“Big Red” – Holland Harbor Lighthouse
3 min read
On the south side of the Holland Chanel, in Ottawa County at the entrance of a channel connecting Lake Michigan with Lake Macatawa, is one of the most photographed lighthouses in Michigan, Holland Harbor Light.
After decades of local requests that went unanswered, in 1870 the United States Lighthouse Board finally recommended construction of the first light on the site, then approved by the U.S. Congress.
Its story began when, seeking a location for himself and his Dutch emigrant followers in 1847, the Reverend Albertus C. Van Raalte was attracted by the potential of using Lake Macatawa as a harbor.
Spurred by religious oppression, he led a group of sixty Dutch Calvinist separatists in 1846 from the Netherlands to America. The settlers made their way to New York and then struck out for Wisconsin, but an early winter forced a layover in Detroit.
There they learned about lands available in western Michigan, and Van Raalte eventually selected the banks of Black Lake, now known as Lake Macatawa, as their new home.
Despite the area is known today for its lovely setting on Lake Michigan and its annual tulip festival that features over six million tulips, in 1847, the area consisted of a swamp and an insect-infested forest.
The lake’s outlet to Lake Michigan was blocked by sandbars and silt, and the Reverend appealed to Congress for help.
The channel was surveyed in 1849, but was not successfully opened due to inadequate appropriations. Frustrated, the Dutch settlers dug the channel themselves and, as a result, on July 1, 1859, the small steamboat Huron put into port.
Here, in 1886, the government established the harbor’s first lifesaving station and by 1899 harbor work had been completed.
This spurred business and resort expansion and in 1900 over 1,095 schooners, steamers and barges used the harbor, carrying more than 34,861 tons of cargo that included 26,809 railroad ties, 23,275 pounds of barley, 5,490 bushels of potatoes, 17, 998 pounds of butter, and 8,540 dozen eggs.

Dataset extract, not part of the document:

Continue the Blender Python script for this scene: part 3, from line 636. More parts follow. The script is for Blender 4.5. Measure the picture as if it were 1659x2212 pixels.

Between 1866 and 1872, federal money finally came through, and in 1870 the first lighthouse was built using those federal funds — 20 years before Holland Harbor was finished.
Melgert Van Regenmorter, who was one of the original settlers that arrived with Van Raalte and later served in the Civil War, was hired as the light’s first keeper.
On May 26, 1890, a post light was established at the outer end of the extended south pier to form, with the main light, a range for entering the harbor. Later that year, the scow Breakaway carried away the post light while attempting to enter the harbor during a northwest gale. While leaving the harbor in 1892, the schooner R. Ranters broke three legs of the elevated walk along with a section of its stringers and railings.
At the turn of the century, a steel tower was built for the light and in 1907 the present structure was erected with also a fog signal. Named the Holland Harbor South Pierhead Lighthouse, it has a gabled roof that reflects the Dutch influence in the area.
Sixty-nine-year-old Keeper Van Regenmorter was still serving as keeper during the construction of the fog signal building, but he apparently decided to end his thirty-seven years of service rather than learn to run the new equipment!
In 1956 the tan colored building was sandblasted and painted red and was affectionately given the nickname of “Big Red”. The lighthouse used to be yellow and purple, but the U.S. Coast Guard painted it bright red, satisfying a requirement that all navigational aids on the right side of a harbor entrance must be red.
It was automated in 1932 and, when the U. S. Coast Guard recommended that it be abandoned in 1970, citizens circulated petitions to rescue it.
In 2007, the United States Department of the Interior announced that the Holland Harbor Light would be protected, making it the 12th Michigan lighthouse to have such status.